Seward was the outfitting center and jumping off point for what Alaskan's called "the Westward." This included the Alaska Peninsula, the Aleutian Island, and even Bristol Bay. The big steamships carried the mail north from Seattle with stops along the way. Seward was the end of the line where smaller vessels, called the "Mosquito Fleet," took the mail to Westward -- and sometimes up Cook Inlet to Anchorage before the Alaska Railroad was completed in 1923. One of the trusty vessels belonging to the Mosquito Fleet was the S.S. Dora with it's mail clerk, John E. Thwaites. A talented photographer, Thwaites and Kent became friends and Kent used some of his photographs for his paintings.





Extremely frustrated with the mail situation, especially because it interfered with the Christmas season, Rockwell Kent wrote a letter to the Seward Gateway published on Dec. 18, 1918. Alaskans have never enjoyed criticisms from Outsiders or Cheechako's (Or as the old timers often pronounced it -- Chee-chak-ers.). The fact that there were no printed responses to Kent's letter demonstrates that most Alaska's were as fed up with the mail service as Kent was.

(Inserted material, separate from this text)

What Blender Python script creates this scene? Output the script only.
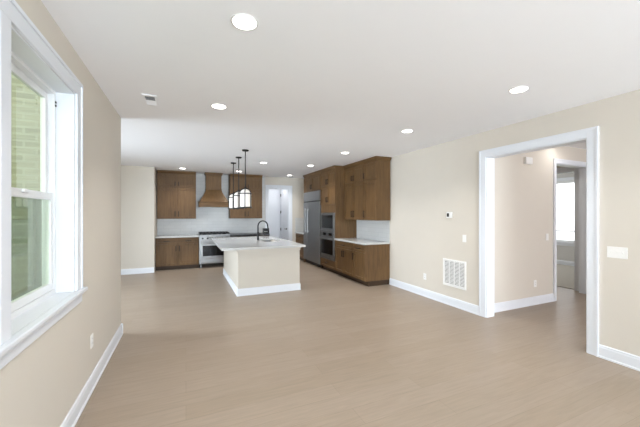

At left, some ads in the Seward Gateway on the same day Kent's letter appeared, Dec. 18, 1918. At top right, dog teams prepare to head north along the Iditarod Trail and on to Nome. Before the Alaska Railroad was completed in 1923, mail, supplies and passengers often traveled north by dogsled from Seward to Alaska's Interior. Soon after railroad was finished, airplanes became a major method of transportation beginning the end of the dog sled era. At bottom right, a photo of Seward from 1906 showing the town heading to the dock as a steamship approaches. Especially before the railroad, these steamships connected Seward and other Alaska coast ports with the outside world.